§ Work required
It is required that the lines from the top of the listing through the line with "from mathutils import Vector, Matrix" be reproduced exactly, excluding pictures.

* BEGIN Record set *

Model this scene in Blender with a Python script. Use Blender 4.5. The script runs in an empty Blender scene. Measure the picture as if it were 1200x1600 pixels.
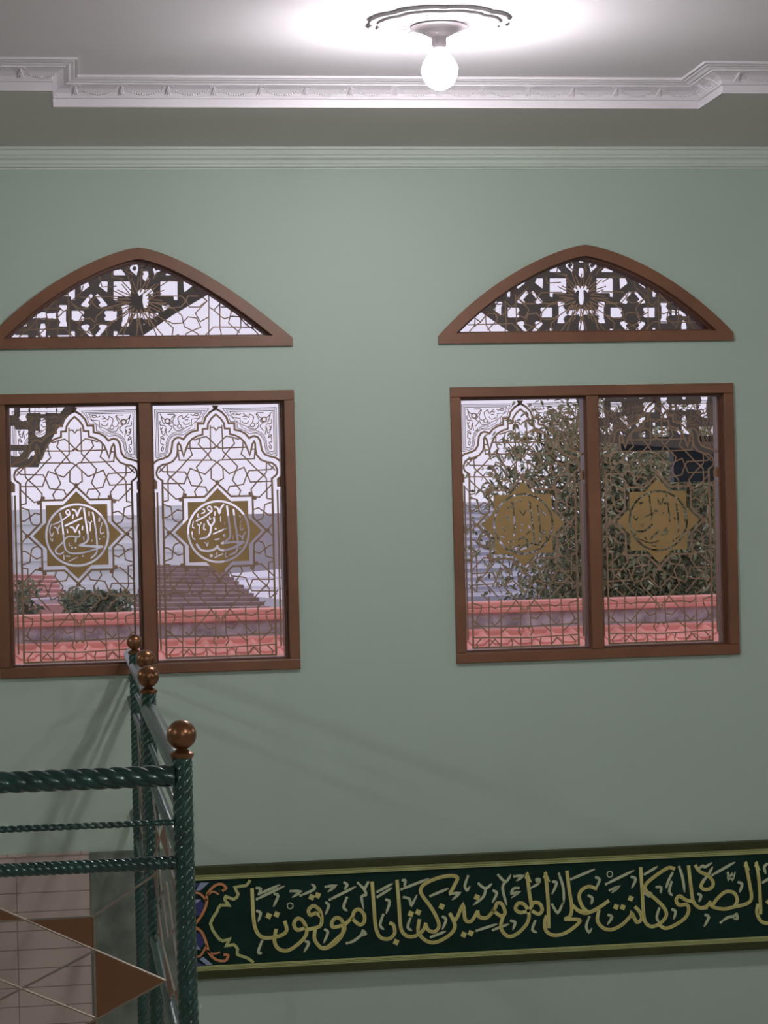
import bpy, bmesh, math, random
import numpy as np
from mathutils import Vector, Matrix

# ------------------------------------------------------------ camera, world, exposure
PI = math.pi
random.seed(7)
SC = bpy.context.scene
COL = SC.collection
FPX = 3400.0
YAW, PITCH, ROLL = math.radians(8.1325), math.radians(0.236), math.radians(-1.3916)
cy, sy, cp, sp, cr, sr = [g(a) for a in (YAW, PITCH, ROLL) for g in (math.cos, math.sin)]
FW = Vector((sy * cp, cy * cp, sp))
R0 = Vector((cy, -sy, 0))
U0 = R0.cross(FW)
RT = cr * R0 + sr * U0
UP = -sr * R0 + cr * U0
cam = bpy.data.cameras.new('camera')
cam.sensor_width = 36
cam.lens = FPX / 1600 * 36
cam.clip_start = 0.05
cam.clip_end = 500
camo = bpy.data.objects.new('camera', cam)
camo.matrix_world = Matrix(((RT.x, UP.x, -FW.x, 0), (RT.y, UP.y, -FW.y, 0), (RT.z, UP.z, -FW.z, 0), (0, 0, 0, 1)))
COL.objects.link(camo)
SC.camera = camo
SC.view_settings.view_transform = 'Standard'
SC.view_settings.look = 'None'
SC.view_settings.gamma = 1
SC.view_settings.use_curve_mapping = False
SC.view_settings.exposure = 0.0
SKY = (0.86, 0.80, 0.95)
SKY_STRENGTH = 1.02
BULB = 620.0          # radiance of the lit bulb in view
BULB_OFF = 860.0      # radiance of the unseen bulbs, set high to brighten the wall
w = bpy.data.worlds.new('sky')
SC.world = w
w.use_nodes = True
wn = w.node_tree
bg = wn.nodes['Background']
tc = wn.nodes.new('ShaderNodeTexCoord')
ns = wn.nodes.new('ShaderNodeTexNoise'); ns.inputs['Scale'].default_value = 3.0
wn.links.new(tc.outputs['Generated'], ns.inputs['Vector'])
rp = wn.nodes.new('ShaderNodeValToRGB')
rp.color_ramp.elements[0].color = (SKY[0] * .97, SKY[1] * .97, SKY[2] * .98, 1)
rp.color_ramp.elements[1].color = (SKY[0] * 1.05, SKY[1] * 1.06, SKY[2] * 1.03, 1)
wn.links.new(ns.outputs['Fac'], rp.inputs['Fac'])
wn.links.new(rp.outputs['Color'], bg.inputs['Color'])
bg.inputs['Strength'].default_value = SKY_STRENGTH


def at(px, py, Y):
    d = FW * FPX + RT * (px - 600) - UP * (py - 800)
    return d * (Y / d.y)


# ------------------------------------------------------------ materials
def mat(name, color, rough=0.6, metal=0.0, var=0.0, vscale=8.0, bump=0.0, bscale=60.0, color2=None, coat=0.0, spec=None, detail=4):
    m = bpy.data.materials.new(name)
    m.use_nodes = True
    nt = m.node_tree
    b = nt.nodes['Principled BSDF']
    b.inputs['Base Color'].default_value = (*color, 1)
    b.inputs['Roughness'].default_value = rough
    b.inputs['Metallic'].default_value = metal
    if coat:
        b.inputs['Coat Weight'].default_value = coat
        b.inputs['Coat Roughness'].default_value = 0.15
    if spec is not None:
        b.inputs['Specular IOR Level'].default_value = spec
    t = nt.nodes.new('ShaderNodeTexCoord')
    if var or color2:
        n = nt.nodes.new('ShaderNodeTexNoise')
        n.inputs['Scale'].default_value = vscale
        n.inputs['Detail'].default_value = detail
        nt.links.new(t.outputs['Object'], n.inputs['Vector'])
        r = nt.nodes.new('ShaderNodeValToRGB')
        c2 = color2 if color2 else tuple(min(1, c * (1 + var)) for c in color)
        c1 = color if color2 else tuple(c * (1 - var) for c in color)
        r.color_ramp.elements[0].position = .3
        r.color_ramp.elements[1].position = .7
        r.color_ramp.elements[0].color = (*c1, 1)
        r.color_ramp.elements[1].color = (*c2, 1)
        nt.links.new(n.outputs['Fac'], r.inputs['Fac'])
        nt.links.new(r.outputs['Color'], b.inputs['Base Color'])
    if bump:
        n2 = nt.nodes.new('ShaderNodeTexNoise')
        n2.inputs['Scale'].default_value = bscale
        nt.links.new(t.outputs['Object'], n2.inputs['Vector'])
        bp = nt.nodes.new('ShaderNodeBump')
        bp.inputs['Strength'].default_value = bump
        bp.inputs['Distance'].default_value = 0.01
        nt.links.new(n2.outputs['Fac'], bp.inputs['Height'])
        nt.links.new(bp.outputs['Normal'], b.inputs['Normal'])
    return m


M = {}
M['wall'] = mat('green wall paint', (.345, .435, .365), .55, var=.03, vscale=1.2, bump=.05, bscale=30)
M['mould'] = mat('pale green moulding paint', (.50, .575, .51), .5, var=.03, vscale=3)
M['holder'] = mat('lamp holder plastic', (.62, .56, .60), .45)
M['white'] = mat('white plaster paint', (.56, .535, .565), .5, var=.02, vscale=6)
M['ceil'] = mat('ceiling paint', (.74, .71, .745), .7, var=.03, vscale=1.5)
M['soffit'] = mat('soffit paint', (.66, .65, .62), .7, var=.03, vscale=1.5)
M['floor'] = mat('floor tile', (.45, .42, .38), .3, var=.05)
M['wood'] = mat('brown painted wood', (.150, .061, .027), .38, var=.16, vscale=7, bump=.08, bscale=25)
M['woodin'] = mat('dark brown rebate paint', (.10, .035, .018), .4, var=.1)
M['film'] = mat('bronze window film', (.25, .160, .100), .55, var=.08, vscale=5)
M['goldfilm'] = mat('gold window film', (.30, .19, .07), .5, var=.08, vscale=9)
M['iron'] = mat('dark green enamel', (.008, .045, .036), .3, metal=.35, var=.3, vscale=30, coat=.5)
M['bronze'] = mat('bronze paint', (.20, .095, .045), .3, metal=.85, var=.2, vscale=40)
M['plate'] = mat('brown plate paint', (.135, .060, .022), .5, metal=.2, var=.1)
M['rod'] = mat('grey bronze rod', (.22, .19, .15), .35, metal=.6)
M['fret'] = mat('dark brown fretwork', (.15, .12, .10), .7, var=.15, vscale=5)
M['board'] = mat('dark green board paint', (.004, .018, .012), .6, color2=(.006, .026, .020), vscale=9, spec=.12)
M['olive'] = mat('dark olive frame', (.036, .042, .014), .5, var=.15, spec=.2)
M['line'] = mat('pale olive line', (.36, .39, .15), .5, var=.08, vscale=12)
M['gold'] = mat('gold lettering paint', (.52, .53, .20), .45, color2=(.52, .49, .16), vscale=14)
M['ochre'] = mat('ochre core paint', (.44, .35, .10), .5, var=.1)
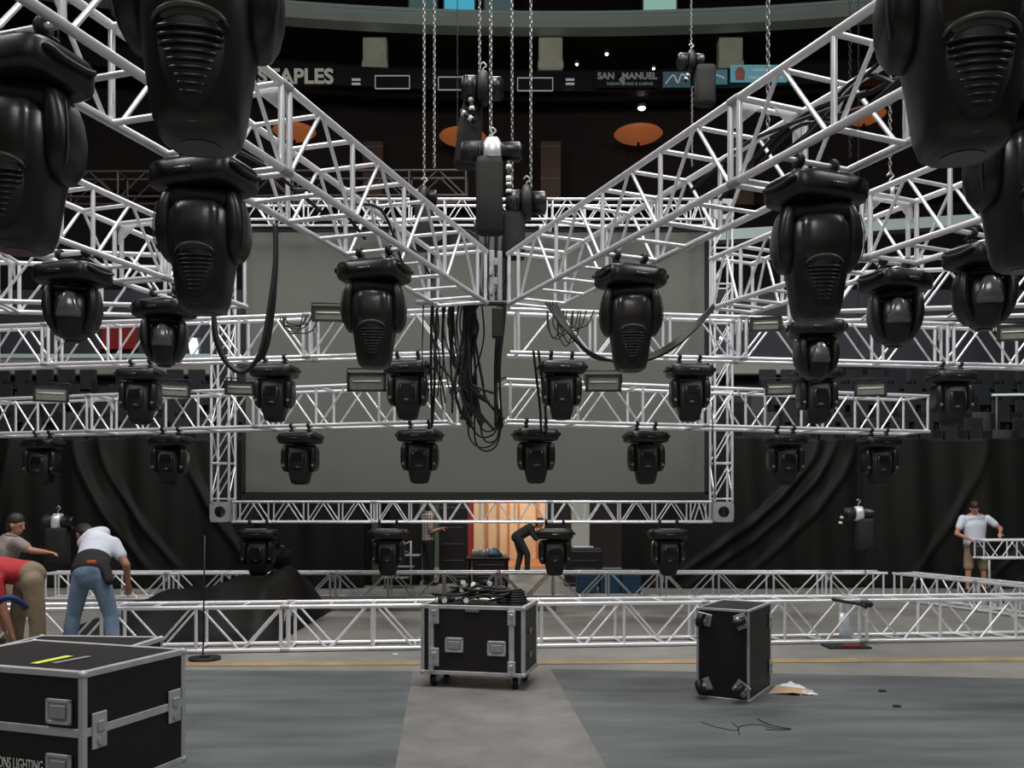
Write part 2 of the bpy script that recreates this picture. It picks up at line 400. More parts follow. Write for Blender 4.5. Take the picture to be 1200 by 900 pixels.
# downlights
for px, py, r, lab in ((711, 63, .07, 'uppermost tiny white downlight left of the pilaster in the suite ceiling'), (676, 75, .06, 'tiny white downlight nearest the middle pilaster'), (787, 52, .06, 'tiny white downlight left of the hanging black hoist'), (766, 80, .06, 'tiny white downlight just above the two line lettering')):
    o = empty('downlight', P(px, py, 36.5), lab, 'lamp', 'suite downlights'); MB().cyl((0, 0, 0), (0, 0, .12), r*1.5, 12).build('housing', M['knob'], o); MB().sphere((0, 0, -.01), r, 10, 6).build('bulb', M['white_em'], o)
o = empty('downlight', P(752, 127, 36.5), 'larger white downlight straight above the right orange dish lamp', 'lamp', 'suite downlights'); MB().cyl((0, 0, .02), (0, 0, .14), .2, 14).build('housing', M['knob'], o); MB().sphere((0, 0, 0), .15, 12, 6, (1, 1, .5)).build('bulb', M['white_em'], o)
for px, py, wpx, lab in ((748, 160, 57, 'glowing orange dish lamp right of the chains'), (542, 163, 55, 'glowing orange dish lamp half behind the upper hoist bag'), (345, 157, 50, 'glowing orange dish lamp behind the left truss arm'), (1012, 138, 50, 'glowing orange dish lamp behind the right truss arm')):
    Y = 36.3; o = empty('dish_lamp', P(px, py, Y), lab, 'lamp', 'orange dish lamps'); R = wpx/2*Y/F
    MB().loft([(0, 0, -.26, .12, .12), (0, 0, -.2, R*.45, R*.45), (0, 0, -.02, R*.85, R*.85), (0, 0, .10, R, R), (0, 0, .17, R*.93, R*.93), (0, 0, .2, R*.5, R*.5)], 28, 2).build('dish', M['orange'], o)
    MB().cyl((0, -.02, -.5), (0, -.02, .28), .06).build('stem', M['blackc'], o)
o = empty('bright_lamp', P(228, 406, 26.77), 'brilliant blue white lamp shining low behind the left truss', 'lamp'); MB().box((0, .04, 0), (.36, .08, .56), .03).build('housing', M['knob'], o); MB().loft([(0, -.03, -.26, .1, .03), (-.02, -.03, 0, .14, .04), (-.04, -.03, .24, .1, .03)], 14).build('bulb', M['cyan_em'], o)
for px, lab in ((845, 'small blue lamp low behind the right screen tower'), (853, 'smaller blue lamp beside the one behind the right tower')):
    o = MB().sphere(P(px, 396, 26.84), .05, 8, 6).build('indicator_lamp', M['cyan_em']); tag(o, lab, 'lamp')
o = MB().box(P(140, 393, 26.8), (1.05, .1, .9), .02).box(P(140, 408, 26.72), (1.1, .14, .07)).build('wall_panel', M['redp']); tag(o, 'dark red panel on the far wall behind the left rig', 'panel')

# ------------------------------------------------------------ the tunnel behind the screen
struct(MB().box((-3.45, 24, 2.2), (4.7, .3, 4.4)), 'wall_tunnel_left', M['green'])
struct(MB().box((4.93, 24, 2.2), (8, .3, 4.4)), 'wall_tunnel_right', M['wall'])
struct(MB().box((-2.8, 19.2, 1.6), (.16, 1.6, 3.2)), 'wall_tunnel_side', M['green'])
struct(MB().box((0, 27.5, 2.0), (4.4, .2, 4)), 'wall_tunnel_back', M['warmwall'])
struct(MB().box((.35, 25.6, .006), (1.6, 3.6, .012)), 'trim_60', M['orangewall'])
struct(MB().box((1.3, 26, 2), (.12, 3.2, 4)), 'trim_61', M['orangewall'])
d = struct(MB().box((-.08, 24, 2.9), (2.0, .16, .12)).box((-1.12, 23.9, 1.4), (.2, .2, 2.9)), 'door_1', M['redp'])
for x in (-.75, -.4, -.1, .2, .75): MB().box((x, 27.3, 1.6), (.06, .08, 3)).build('mullion', M['orangewall'], d)
MB().box((0, 27.3, 1.9), (2.2, .08, .06)).build('mullion', M['orangewall'], d)
pl = bpy.data.lights.new('tunnel_lamp', 'POINT'); pl.energy = 170; pl.color = (1, .84, .62); pl.shadow_soft_size = .3
po = bpy.data.objects.new('tunnel_lamp', pl); COL.objects.link(po); po.location = (.1, 25.8, 3.2)
pl = bpy.data.lights.new('backstage_lamp', 'POINT'); pl.energy = 45; pl.color = (.85, 1, .8); pl.shadow_soft_size = .4
po = bpy.data.objects.new('backstage_lamp', pl); COL.objects.link(po); po.location = (-2.2, 21.5, 3.4)
o = MB().box((0, 0, 1.3), (.45, .3, 2.6), .02).build('pillar', M['parapet'], None, P(680, 590, 22.5)*1); o.location.z = 0; tag(o, 'dull grey pillar standing in the dark behind the screen, right of the lit doorway', 'pillar')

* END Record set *

§ Problem solution
Model this scene in Blender with a Python script. Use Blender 4.5. The script runs in an empty Blender scene. Measure the picture as if it were 1200x1600 pixels.
import bpy, bmesh, math, random
import numpy as np
from mathutils import Vector, Matrix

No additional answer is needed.